Isidore, un distillateur, entend ainsi gagner de l'argent pour apprendre ensuite un autre métier : "Nous vendons l'alcool aux détaillants en dame-jeanne de 10 litres, qui eux l'écoulent en petits flacons (des bouteilles de sirop nettoyées, Ndlr) aux consommateurs. Avec cet argent, certains d’entre nous payent leur loyer ou construisent leur maison." Mais, les jeunes vont généralement vers ce travail faute de mieux… "Ici, l’absence d’emploi fait que même si tu es malade, tu ne peux pas t’arrêter. Nous avons des amis à qui les médecins ont défendu de préparer le boganda, mais ils sont obligés de continuer. Selon eux, mieux vaut mourir que laisser ce travail", assure encore Lionel.

Les ravages sur la santé s’observent aussi chez les consommateurs. Ce breuvage, dont la teneur en alcool dépasse 40°, finit par arriver dans d'autres régions (Pointe-Noire, Sibiti dans le Pool, Brazzaville). Les amateurs de boganda, couramment appelé par les Congolais de Brazzaville et de Kinshasa soupou na tolo (vomi sur la poitrine, en lingala), sont nombreux parmi ceux exercent des métiers physiques. Certains sont conscients des risques qu’ils prennent en l’absorbant, mais n'arrivent plus à s'en passer. "Souvent, j’en prends pour surmonter mes soucis. En réalité, rien ne change…", témoigne Serge.

 

Cirrhoses, ulcères, comportements sexuels à risques…

Le docteur Anicet Moussahou, médecin à l’hôpital de Makélékélé, à Brazzaville, détaille les conséquences désastreuses pour l’organisme : "Ces whiskies, forts en alcool, provoquent notamment des cirrhoses du foie, des ulcères et favorisent les comportements sexuels à risques. Certains consommateurs deviennent agressifs, d’autres carrément fous."

Début août, la mairie centrale de Brazzaville, le commissariat, le ministère de la Justice et celui de la Santé ont procédé à la fermeture d’usines qui fabriquaient des whiskies en sachet. "Un mois et demi après, leur consommation a baissé, mais il nous faudrait aussi surveiller le Beach, car c’est par là que le marché est ravitaillé clandestinement à partir de Kinshasa en RD Congo (autre lieu de fabrication, Ndlr)", fait remarquer le directeur de communication et des actions culturelles de la mairie de Brazzaville.

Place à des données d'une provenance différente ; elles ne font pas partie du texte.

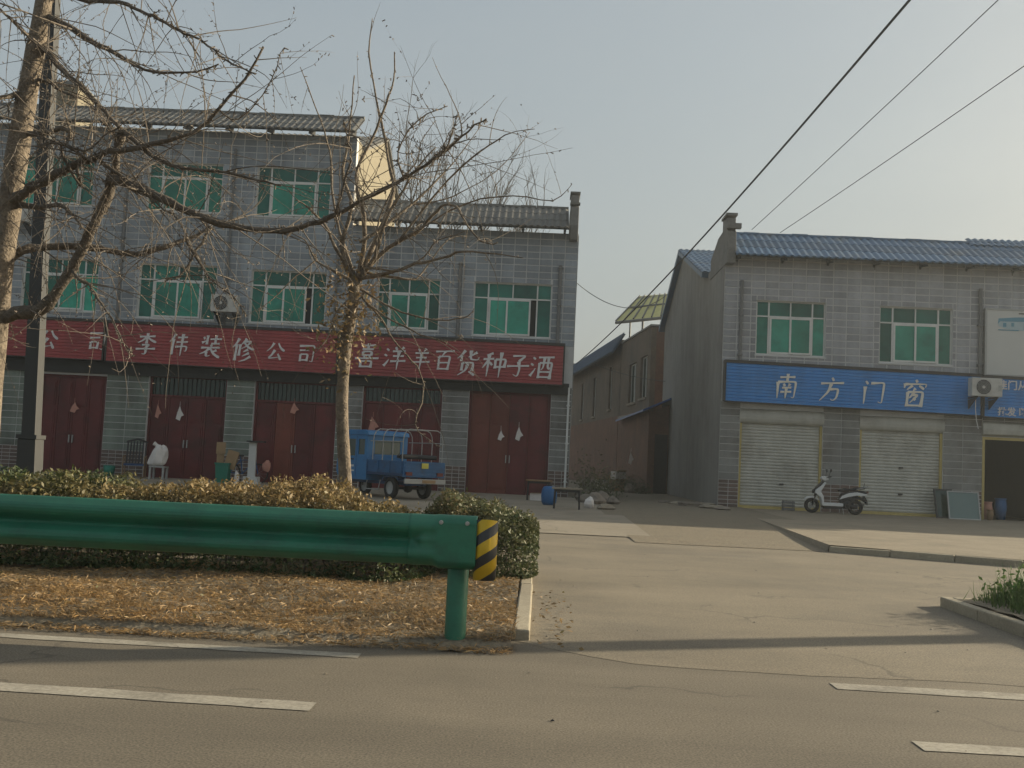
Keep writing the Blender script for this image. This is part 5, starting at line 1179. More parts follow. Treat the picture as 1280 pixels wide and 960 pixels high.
# ---------------------------------------------------------------- trees: limbs as (x, y, z, radius) paths in metres
T1=[
[(-4.76,9.00,0.40,0.123),(-4.82,9.00,1.06,0.118),(-4.82,9.00,1.90,0.112),(-4.81,9.00,2.55,0.106),(-4.78,9.00,3.12,0.100),(-4.75,9.00,3.63,0.095),(-4.71,9.00,4.14,0.089),(-4.66,9.00,4.66,0.084),(-4.63,9.00,4.96,0.077),(-4.61,9.00,5.41,0.071),(-4.61,9.00,5.94,0.066)],
[(-4.84,9.00,2.15,0.062),(-4.61,8.94,2.25,0.058),(-4.37,8.89,2.28,0.056),(-4.19,8.83,2.47,0.052),(-4.04,8.78,2.71,0.050),(-3.91,8.72,2.95,0.046),(-3.80,8.67,3.17,0.044),(-3.71,8.61,3.36,0.040),(-3.66,8.56,3.58,0.038),(-3.62,8.50,3.77,0.034)],
[(-4.81,9.00,2.65,0.045),(-4.73,9.09,2.80,0.041),(-4.56,9.18,2.89,0.038),(-4.24,9.26,2.93,0.034),(-3.98,9.35,2.91,0.030),(-3.79,9.44,2.91,0.027),(-3.56,9.52,3.00,0.023),(-3.37,9.61,3.11,0.020),(-3.18,9.70,3.24,0.016)],
[(-4.86,9.00,3.18,0.050),(-4.59,8.90,3.32,0.046),(-4.39,8.80,3.39,0.042),(-4.17,8.70,3.47,0.037),(-3.97,8.60,3.52,0.033),(-3.78,8.50,3.56,0.029),(-3.59,8.40,3.58,0.025),(-3.25,8.30,3.61,0.021),(-2.91,8.20,3.70,0.016),(-2.57,8.10,3.98,0.012),(-2.31,8.00,4.36,0.008)],
[(-4.57,9.00,4.95,0.030),(-4.33,8.89,4.83,0.027),(-4.05,8.77,4.65,0.023),(-3.81,8.66,4.52,0.020),(-3.58,8.54,4.38,0.016),(-3.36,8.43,4.28,0.013),(-3.05,8.31,4.23,0.009),(-2.72,8.20,4.26,0.006)],
[(-4.58,9.00,4.67,0.030),(-4.42,8.90,4.50,0.027),(-4.24,8.80,4.34,0.025),(-4.05,8.70,4.19,0.022),(-3.89,8.60,4.05,0.019),(-3.73,8.50,3.90,0.017),(-3.58,8.40,3.77,0.014)],
[(-3.64,8.50,3.36,0.042),(-3.45,8.42,3.29,0.039),(-3.25,8.34,3.21,0.037),(-3.05,8.26,3.12,0.034),(-2.82,8.19,3.02,0.031),(-2.50,8.11,2.92,0.029),(-2.22,8.03,2.88,0.026),(-1.98,7.95,2.88,0.024),(-1.75,7.87,2.93,0.021),(-1.49,7.79,3.05,0.018),(-1.24,7.71,3.17,0.016),(-0.99,7.64,3.29,0.013),(-0.76,7.56,3.45,0.010),(-0.61,7.48,3.57,0.008),(-0.47,7.40,3.64,0.005)],
[(-4.51,9.00,5.15,0.022),(-4.17,8.89,5.08,0.020),(-3.83,8.78,5.02,0.018),(-3.60,8.67,4.90,0.016),(-3.38,8.56,4.78,0.014),(-3.16,8.44,4.64,0.013),(-2.94,8.33,4.52,0.011),(-2.73,8.22,4.36,0.009),(-2.58,8.11,4.24,0.007),(-2.36,8.00,4.13,0.005)],
[(-4.73,9.00,4.23,0.030),(-4.80,8.87,4.17,0.024),(-4.87,8.73,4.08,0.018),(-5.01,8.60,4.13,0.012)],
[(-4.73,9.00,3.23,0.028),(-4.44,8.88,3.19,0.022),(-4.20,8.75,3.18,0.017),(-4.00,8.62,3.05,0.011),(-3.88,8.50,2.94,0.006)],
[(-4.61,9.00,4.37,0.018),(-4.44,8.90,4.30,0.014),(-4.24,8.80,4.18,0.010),(-4.08,8.70,4.12,0.006)],
[(-4.72,9.00,3.89,0.030),(-4.47,8.90,3.84,0.025),(-4.28,8.80,3.88,0.021),(-4.12,8.70,3.78,0.017),(-4.11,8.60,3.71,0.012)],
[(-3.67,8.60,3.63,0.026),(-3.62,8.51,3.77,0.024),(-3.49,8.43,3.70,0.021),(-3.31,8.34,3.56,0.018),(-3.10,8.25,3.44,0.016),(-2.87,8.16,3.38,0.014),(-2.58,8.07,3.35,0.011),(-2.30,7.99,3.27,0.009),(-2.08,7.90,3.21,0.006)],
[(-3.97,8.60,3.32,0.012),(-4.13,8.50,3.65,0.011),(-3.87,8.40,3.56,0.009),(-3.67,8.30,3.67,0.007),(-3.50,8.20,3.72,0.006)],
[(-3.88,8.50,3.52,0.013),(-3.99,8.43,3.59,0.011),(-4.14,8.35,3.61,0.009),(-4.19,8.27,3.54,0.007),(-4.21,8.20,3.42,0.005)],
[(-3.15,9.60,3.22,0.014),(-3.26,9.53,2.97,0.011),(-3.37,9.47,2.73,0.008),(-3.46,9.40,2.67,0.005)],
[(-3.39,9.60,3.09,0.012),(-3.20,9.50,2.85,0.010),(-3.05,9.40,2.69,0.008),(-2.82,9.30,2.54,0.006),(-2.64,9.20,2.35,0.004)],
[(-3.74,8.50,3.49,0.014),(-3.48,8.40,3.33,0.012),(-3.30,8.30,3.21,0.010),(-3.09,8.20,3.06,0.008),(-2.92,8.10,2.95,0.006)],
[(-4.57,8.20,4.71,0.008),(-4.61,8.47,4.69,0.012),(-4.56,8.73,4.64,0.016),(-4.61,9.00,4.67,0.020)],
[(-3.99,8.70,2.56,0.012),(-3.85,8.62,2.48,0.010),(-3.72,8.54,2.36,0.009),(-3.55,8.46,2.17,0.007),(-3.40,8.38,1.97,0.006),(-3.29,8.30,1.86,0.004)],
[(-2.55,8.30,3.85,0.006),(-2.27,8.15,4.14,0.005),(-2.15,8.00,4.35,0.003)],
[(-1.61,7.80,3.00,0.010),(-1.51,7.73,3.39,0.008),(-1.54,7.67,3.55,0.006),(-1.56,7.60,3.65,0.004)],
[(-1.08,7.60,3.23,0.008),(-1.12,7.53,3.40,0.006),(-0.99,7.47,3.63,0.005),(-0.76,7.40,3.72,0.003)],
[(-0.83,7.50,3.36,0.006),(-0.74,7.40,3.44,0.005),(-0.67,7.30,3.64,0.003)],
]
T2=[
[(-2.08,11.70,0.42,0.076),(-2.13,11.70,0.87,0.073),(-2.19,11.70,1.40,0.072),(-2.22,11.70,1.76,0.071),(-2.22,11.70,2.08,0.068),(-2.21,11.70,2.40,0.066),(-2.18,11.70,2.68,0.065),(-2.16,11.70,2.86,0.063),(-2.15,11.70,3.14,0.061)],
[(-2.15,11.70,3.12,0.035),(-2.27,11.67,3.31,0.031),(-2.31,11.64,3.58,0.027),(-2.22,11.61,3.93,0.023),(-2.33,11.59,4.29,0.018),(-2.31,11.56,4.63,0.014),(-2.28,11.53,4.95,0.010),(-2.26,11.50,5.45,0.006)],
[(-2.13,11.70,3.14,0.030),(-2.06,11.64,3.50,0.027),(-2.07,11.57,3.86,0.024),(-2.15,11.51,4.11,0.021),(-2.15,11.45,4.37,0.018),(-1.96,11.39,4.80,0.015),(-1.86,11.32,5.08,0.012),(-1.77,11.26,5.33,0.009),(-1.77,11.20,5.63,0.006)],
[(-2.10,11.70,3.19,0.030),(-1.95,11.77,3.63,0.026),(-1.79,11.84,4.22,0.023),(-1.87,11.91,4.56,0.019),(-1.97,11.99,4.97,0.016),(-2.09,12.06,5.38,0.012),(-2.22,12.13,5.97,0.009),(-2.22,12.20,6.43,0.005)],
[(-2.11,11.70,3.14,0.028),(-1.91,11.56,3.40,0.024),(-1.81,11.42,3.74,0.019),(-1.59,11.28,4.12,0.015),(-1.44,11.14,4.31,0.010),(-1.23,11.00,4.50,0.006)],
[(-2.10,11.70,3.19,0.026),(-1.78,11.59,3.50,0.024),(-1.46,11.47,3.67,0.021),(-1.27,11.36,3.84,0.018),(-1.13,11.25,3.94,0.016),(-0.99,11.14,3.90,0.014),(-0.89,11.03,3.73,0.011),(-0.70,10.91,3.49,0.009),(-0.50,10.80,3.44,0.006)],
[(-2.08,11.70,3.16,0.026),(-1.71,11.52,3.22,0.022),(-1.42,11.33,3.29,0.019),(-1.10,11.15,3.33,0.015),(-0.88,10.97,3.37,0.012),(-0.51,10.78,3.32,0.009),(-0.22,10.60,3.26,0.005)],
[(-2.19,11.70,3.18,0.025),(-2.37,11.57,3.48,0.020),(-2.49,11.45,3.72,0.015),(-2.65,11.32,3.86,0.011),(-2.76,11.20,3.92,0.006)],
[(-2.19,11.70,3.12,0.022),(-2.40,11.82,3.24,0.018),(-2.67,11.95,3.40,0.013),(-2.85,12.07,3.66,0.009),(-3.18,12.20,3.81,0.005)],
[(-2.15,11.70,3.16,0.020),(-2.38,11.82,3.71,0.017),(-2.53,11.93,4.26,0.015),(-2.61,12.05,4.72,0.012),(-2.77,12.17,5.14,0.009),(-2.97,12.28,5.57,0.007),(-3.11,12.40,5.86,0.004)],
[(-2.08,11.70,3.24,0.016),(-1.56,11.82,3.19,0.013),(-1.40,11.95,3.33,0.010),(-1.15,12.07,3.73,0.007),(-0.93,12.20,3.81,0.004)],
[(-2.10,11.70,3.23,0.018),(-1.94,11.56,3.26,0.015),(-1.60,11.42,3.22,0.012),(-1.33,11.28,3.37,0.010),(-1.17,11.14,3.52,0.007),(-0.88,11.00,3.59,0.004)],
[(-2.04,11.70,3.01,0.014),(-1.70,11.60,2.82,0.012),(-1.32,11.50,2.71,0.010),(-1.04,11.40,2.69,0.008),(-0.81,11.30,2.73,0.006),(-0.75,11.20,2.80,0.004)],
[(-2.04,11.70,2.91,0.013),(-1.78,11.58,2.73,0.011),(-1.49,11.47,2.59,0.010),(-1.34,11.35,2.51,0.009),(-1.10,11.23,2.44,0.007),(-0.90,11.12,2.44,0.005),(-0.85,11.00,2.48,0.004)],
[(-1.99,11.70,2.87,0.012),(-1.80,11.61,2.68,0.011),(-1.65,11.52,2.45,0.010),(-1.47,11.44,2.27,0.009),(-1.31,11.35,2.09,0.008),(-1.25,11.26,1.87,0.007),(-1.31,11.18,1.51,0.006),(-1.16,11.09,1.36,0.005),(-1.00,11.00,1.27,0.004)],
[(-1.64,11.50,3.58,0.014),(-1.11,11.28,4.23,0.011),(-0.75,11.05,4.49,0.009),(-0.48,10.82,4.61,0.006),(-0.17,10.60,4.63,0.003)],
[(-1.45,11.40,3.66,0.010),(-0.91,11.20,3.95,0.008),(-0.38,11.00,4.01,0.007),(0.05,10.80,3.93,0.005),(0.25,10.60,4.05,0.003)],
[(-2.04,11.50,3.56,0.018),(-1.51,11.73,4.10,0.013),(-1.14,11.97,4.61,0.008),(-0.79,12.20,5.23,0.003)],
[(-1.53,11.90,4.10,0.010),(-1.13,12.03,4.24,0.008),(-0.63,12.17,4.59,0.005),(-0.25,12.30,5.14,0.003)],
[(-2.70,12.10,3.43,0.010),(-2.91,12.03,3.21,0.008),(-3.16,11.97,2.91,0.006),(-3.32,11.90,2.75,0.004)],
[(-2.14,11.70,2.96,0.010),(-2.33,11.60,2.75,0.008),(-2.38,11.50,2.46,0.006),(-2.48,11.40,2.27,0.004)],
[(-1.91,11.50,3.57,0.012),(-1.84,11.44,3.91,0.010),(-1.70,11.38,4.19,0.008),(-1.48,11.32,4.41,0.007),(-1.43,11.26,4.62,0.005),(-1.27,11.20,4.88,0.003)],
]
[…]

Aux yeux de Dieudonné Moussala, président de l’Association congolaise pour la défense des droits des consommateurs, cette fermeture n’est qu’un premier pas : "Avec nos jeunes, ce sont nos mains valides qui sont touchées. Cela a des incidences sur notre production et notre développement économique. Nos responsables doivent occuper notre jeunesse pour la détourner de la fabrique et de la consommation de cet alcool."